- _Data excerpt_
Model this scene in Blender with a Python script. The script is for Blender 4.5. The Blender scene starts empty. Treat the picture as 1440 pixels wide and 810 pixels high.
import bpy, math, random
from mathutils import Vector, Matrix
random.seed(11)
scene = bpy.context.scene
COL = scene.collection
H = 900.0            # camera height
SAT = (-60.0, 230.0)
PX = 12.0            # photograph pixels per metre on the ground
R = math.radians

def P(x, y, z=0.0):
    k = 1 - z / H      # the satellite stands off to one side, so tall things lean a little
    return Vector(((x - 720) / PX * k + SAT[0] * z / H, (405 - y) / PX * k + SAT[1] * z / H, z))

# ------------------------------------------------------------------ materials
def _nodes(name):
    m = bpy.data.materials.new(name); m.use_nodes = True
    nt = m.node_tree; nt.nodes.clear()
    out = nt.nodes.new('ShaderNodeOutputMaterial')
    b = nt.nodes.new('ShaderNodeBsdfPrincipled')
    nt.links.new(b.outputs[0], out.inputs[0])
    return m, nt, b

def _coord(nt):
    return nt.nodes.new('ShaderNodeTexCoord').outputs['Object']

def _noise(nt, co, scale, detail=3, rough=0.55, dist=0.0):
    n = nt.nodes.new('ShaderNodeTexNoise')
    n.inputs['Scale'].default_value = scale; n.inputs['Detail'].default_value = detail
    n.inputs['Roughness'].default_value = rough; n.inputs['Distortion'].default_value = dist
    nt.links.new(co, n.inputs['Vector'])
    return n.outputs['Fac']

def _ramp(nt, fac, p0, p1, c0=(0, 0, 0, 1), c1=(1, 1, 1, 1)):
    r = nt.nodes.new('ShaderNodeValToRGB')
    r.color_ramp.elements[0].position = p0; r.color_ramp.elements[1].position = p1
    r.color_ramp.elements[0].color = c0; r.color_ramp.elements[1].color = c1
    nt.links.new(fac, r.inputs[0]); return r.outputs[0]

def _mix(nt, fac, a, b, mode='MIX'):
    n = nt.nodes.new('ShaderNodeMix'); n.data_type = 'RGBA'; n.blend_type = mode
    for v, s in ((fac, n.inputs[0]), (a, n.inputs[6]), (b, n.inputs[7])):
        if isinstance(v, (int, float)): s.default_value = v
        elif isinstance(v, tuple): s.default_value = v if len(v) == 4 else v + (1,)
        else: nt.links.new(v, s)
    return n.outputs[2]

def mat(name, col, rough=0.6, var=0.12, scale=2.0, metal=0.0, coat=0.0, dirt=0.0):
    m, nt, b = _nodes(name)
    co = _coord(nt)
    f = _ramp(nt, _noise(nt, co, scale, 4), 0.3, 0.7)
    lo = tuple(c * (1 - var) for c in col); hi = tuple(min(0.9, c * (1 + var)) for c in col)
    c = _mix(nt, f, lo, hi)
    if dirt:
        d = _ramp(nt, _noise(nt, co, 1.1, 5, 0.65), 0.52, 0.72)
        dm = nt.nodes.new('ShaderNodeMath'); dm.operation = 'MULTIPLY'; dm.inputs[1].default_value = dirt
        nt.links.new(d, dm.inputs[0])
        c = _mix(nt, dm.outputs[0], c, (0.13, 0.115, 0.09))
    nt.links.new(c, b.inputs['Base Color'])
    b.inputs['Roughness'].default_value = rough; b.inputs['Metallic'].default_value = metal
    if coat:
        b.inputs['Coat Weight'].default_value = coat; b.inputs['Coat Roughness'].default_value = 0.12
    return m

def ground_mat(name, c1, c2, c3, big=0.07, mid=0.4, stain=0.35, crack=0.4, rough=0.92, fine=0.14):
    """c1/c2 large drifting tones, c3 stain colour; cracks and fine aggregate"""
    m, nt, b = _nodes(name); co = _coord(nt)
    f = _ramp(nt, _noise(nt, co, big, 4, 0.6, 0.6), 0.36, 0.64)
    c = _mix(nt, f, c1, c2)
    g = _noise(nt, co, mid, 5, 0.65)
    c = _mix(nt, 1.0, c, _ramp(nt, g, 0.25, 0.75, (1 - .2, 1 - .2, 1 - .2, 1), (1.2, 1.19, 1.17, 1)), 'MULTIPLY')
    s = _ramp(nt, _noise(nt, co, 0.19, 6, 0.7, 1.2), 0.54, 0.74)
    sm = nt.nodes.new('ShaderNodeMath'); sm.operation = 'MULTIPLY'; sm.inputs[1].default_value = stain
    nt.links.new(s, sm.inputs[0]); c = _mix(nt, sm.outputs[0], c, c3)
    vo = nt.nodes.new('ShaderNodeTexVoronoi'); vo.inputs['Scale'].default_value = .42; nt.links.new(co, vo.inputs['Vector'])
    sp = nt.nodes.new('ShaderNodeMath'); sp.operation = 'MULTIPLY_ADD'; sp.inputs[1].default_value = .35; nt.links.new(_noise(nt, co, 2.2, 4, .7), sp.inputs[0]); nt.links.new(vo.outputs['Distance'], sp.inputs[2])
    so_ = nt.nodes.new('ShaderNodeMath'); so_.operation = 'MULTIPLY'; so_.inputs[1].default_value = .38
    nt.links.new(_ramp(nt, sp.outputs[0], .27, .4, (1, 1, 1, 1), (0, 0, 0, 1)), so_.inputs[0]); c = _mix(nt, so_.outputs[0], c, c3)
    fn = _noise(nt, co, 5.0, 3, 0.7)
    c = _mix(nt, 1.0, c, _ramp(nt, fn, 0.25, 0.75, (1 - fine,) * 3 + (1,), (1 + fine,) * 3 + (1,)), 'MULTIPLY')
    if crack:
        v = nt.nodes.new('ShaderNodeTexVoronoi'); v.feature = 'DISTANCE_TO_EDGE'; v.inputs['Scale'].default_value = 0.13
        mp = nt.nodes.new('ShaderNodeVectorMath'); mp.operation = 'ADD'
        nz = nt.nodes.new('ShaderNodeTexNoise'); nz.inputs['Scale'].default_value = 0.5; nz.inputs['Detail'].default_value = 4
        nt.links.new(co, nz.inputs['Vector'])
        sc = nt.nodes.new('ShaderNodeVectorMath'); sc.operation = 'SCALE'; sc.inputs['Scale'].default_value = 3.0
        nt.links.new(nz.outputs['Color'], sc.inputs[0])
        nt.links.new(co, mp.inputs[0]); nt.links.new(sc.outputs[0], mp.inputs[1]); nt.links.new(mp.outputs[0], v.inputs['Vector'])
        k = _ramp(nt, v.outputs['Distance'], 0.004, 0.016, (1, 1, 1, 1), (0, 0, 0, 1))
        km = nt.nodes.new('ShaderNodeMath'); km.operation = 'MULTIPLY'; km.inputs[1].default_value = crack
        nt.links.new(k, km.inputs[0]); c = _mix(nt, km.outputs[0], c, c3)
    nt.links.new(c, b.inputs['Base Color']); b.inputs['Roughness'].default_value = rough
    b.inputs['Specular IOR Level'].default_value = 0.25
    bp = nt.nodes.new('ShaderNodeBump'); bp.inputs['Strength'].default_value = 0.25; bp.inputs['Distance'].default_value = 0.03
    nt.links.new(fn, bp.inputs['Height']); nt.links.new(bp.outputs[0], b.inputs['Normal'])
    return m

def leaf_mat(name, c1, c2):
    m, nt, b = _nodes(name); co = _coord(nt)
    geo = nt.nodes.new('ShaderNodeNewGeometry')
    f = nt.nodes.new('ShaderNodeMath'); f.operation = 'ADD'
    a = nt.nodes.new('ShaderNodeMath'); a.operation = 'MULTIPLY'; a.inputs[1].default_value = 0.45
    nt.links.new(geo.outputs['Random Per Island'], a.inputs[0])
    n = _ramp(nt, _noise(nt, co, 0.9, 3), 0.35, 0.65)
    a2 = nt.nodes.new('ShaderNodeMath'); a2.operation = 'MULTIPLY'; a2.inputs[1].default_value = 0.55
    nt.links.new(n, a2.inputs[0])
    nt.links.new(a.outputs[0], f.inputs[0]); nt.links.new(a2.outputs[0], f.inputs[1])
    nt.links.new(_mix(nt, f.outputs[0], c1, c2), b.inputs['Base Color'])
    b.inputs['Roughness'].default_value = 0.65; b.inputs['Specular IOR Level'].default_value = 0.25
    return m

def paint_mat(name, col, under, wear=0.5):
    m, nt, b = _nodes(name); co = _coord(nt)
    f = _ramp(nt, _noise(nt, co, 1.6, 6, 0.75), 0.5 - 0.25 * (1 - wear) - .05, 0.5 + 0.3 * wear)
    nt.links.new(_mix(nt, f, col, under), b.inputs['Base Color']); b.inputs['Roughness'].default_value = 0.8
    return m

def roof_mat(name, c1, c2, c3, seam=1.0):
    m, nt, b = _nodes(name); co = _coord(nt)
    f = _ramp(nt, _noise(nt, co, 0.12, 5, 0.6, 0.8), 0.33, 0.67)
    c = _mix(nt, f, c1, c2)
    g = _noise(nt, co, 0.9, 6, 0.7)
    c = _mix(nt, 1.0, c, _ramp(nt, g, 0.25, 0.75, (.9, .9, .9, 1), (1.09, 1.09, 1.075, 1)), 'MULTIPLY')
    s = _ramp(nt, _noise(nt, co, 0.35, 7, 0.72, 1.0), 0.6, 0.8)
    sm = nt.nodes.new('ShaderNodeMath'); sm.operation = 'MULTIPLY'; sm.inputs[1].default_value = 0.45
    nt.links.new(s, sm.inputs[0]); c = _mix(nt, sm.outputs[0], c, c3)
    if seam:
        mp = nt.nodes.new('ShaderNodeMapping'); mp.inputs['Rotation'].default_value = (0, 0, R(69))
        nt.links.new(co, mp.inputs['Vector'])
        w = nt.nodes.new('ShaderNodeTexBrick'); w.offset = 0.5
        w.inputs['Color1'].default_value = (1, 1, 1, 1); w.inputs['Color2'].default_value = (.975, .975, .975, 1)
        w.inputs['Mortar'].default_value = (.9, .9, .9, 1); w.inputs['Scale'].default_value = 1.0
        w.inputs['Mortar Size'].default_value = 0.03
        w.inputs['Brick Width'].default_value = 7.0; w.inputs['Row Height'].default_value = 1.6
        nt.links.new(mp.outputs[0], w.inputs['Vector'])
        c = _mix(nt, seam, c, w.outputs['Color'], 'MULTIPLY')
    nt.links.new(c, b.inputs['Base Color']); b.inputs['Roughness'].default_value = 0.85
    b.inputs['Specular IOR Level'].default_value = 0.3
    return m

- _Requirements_
Set down verbatim only the lines between the start of the data above and the line with "return n.outputs['Fac']", both boundaries included.

- _The response_
Model this scene in Blender with a Python script. The script is for Blender 4.5. The Blender scene starts empty. Treat the picture as 1440 pixels wide and 810 pixels high.
import bpy, math, random
from mathutils import Vector, Matrix
random.seed(11)
scene = bpy.context.scene
COL = scene.collection
H = 900.0            # camera height
SAT = (-60.0, 230.0)
PX = 12.0            # photograph pixels per metre on the ground
R = math.radians

def P(x, y, z=0.0):
    k = 1 - z / H      # the satellite stands off to one side, so tall things lean a little
    return Vector(((x - 720) / PX * k + SAT[0] * z / H, (405 - y) / PX * k + SAT[1] * z / H, z))

# ------------------------------------------------------------------ materials
def _nodes(name):
    m = bpy.data.materials.new(name); m.use_nodes = True
    nt = m.node_tree; nt.nodes.clear()
    out = nt.nodes.new('ShaderNodeOutputMaterial')
    b = nt.nodes.new('ShaderNodeBsdfPrincipled')
    nt.links.new(b.outputs[0], out.inputs[0])
    return m, nt, b

def _coord(nt):
    return nt.nodes.new('ShaderNodeTexCoord').outputs['Object']

def _noise(nt, co, scale, detail=3, rough=0.55, dist=0.0):
    n = nt.nodes.new('ShaderNodeTexNoise')
    n.inputs['Scale'].default_value = scale; n.inputs['Detail'].default_value = detail
    n.inputs['Roughness'].default_value = rough; n.inputs['Distortion'].default_value = dist
    nt.links.new(co, n.inputs['Vector'])
    return n.outputs['Fac']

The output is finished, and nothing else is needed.